Dollar closes mixed, but could be ready for rally

November 04, 1992|By Bloomberg Business News

NEW YORK -- The dollar closed mixed yesterday, though it could be poised to rise today after the outcome of the U.S. presidential election is known.

The dollar finished at 122.45 Japanese yen, down from 123.75 yen, and at 1.5670 marks, up from 1.5660 marks.

Investors have been bidding the dollar higher for weeks on the conviction that Democrat Bill Clinton will win the election. The idea that Mr.
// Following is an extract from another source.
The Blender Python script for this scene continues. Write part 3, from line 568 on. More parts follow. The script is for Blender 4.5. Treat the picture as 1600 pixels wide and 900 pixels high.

Clinton would widen the federal deficit, pushing interest rates higher in the process, has supported the dollar.

Now many investors are finding other reasons for optimism about the currency, traders said.

"The thinking is that the U.S. economy is in better shape, and it's inevitable that the Europeans will lower their rates," said John Duffy, a trader at Bayerische Vereinsbank AG.

The dollar could rise to about 1.80 marks next year because of narrowing interest rate differentials between the United States and Germany, a strengthening U.S. economy and an improvement in the U.S. balance of payments, said John Rothfield, a currency analyst at First Chicago.

While that may turn out to be the case, yesterday's economic data didn't paint a bright picture in the next few months.

News that the index of leading indicators fell 0.3 percent in September, after a 0.3 percent decline in August, depressed the dollar early in the session, traders said.

The dollar was also hurt by rumors that a senior Clinton adviser, said to be Roger Altman, had advocated an exchange rate of 100 yen, traders said. Mr. Altman, who is said to be a candidate for Treasury secretary in a Clinton administration, later denied the reports, but the dollar didn't recover.

In other trading today, the British pound closed at $1.5520, compared with $1.5343. The Swiss franc closed at 1.3990 to the dollar, up slightly from 1.3967.

The French franc closed at 5.2920 to the dollar, stronger than 5.3190 to the dollar yesterday. The dollar fetched 1334 Italian lire, down from 1345 lire, and 1.2434 Canadian dollars, little changed.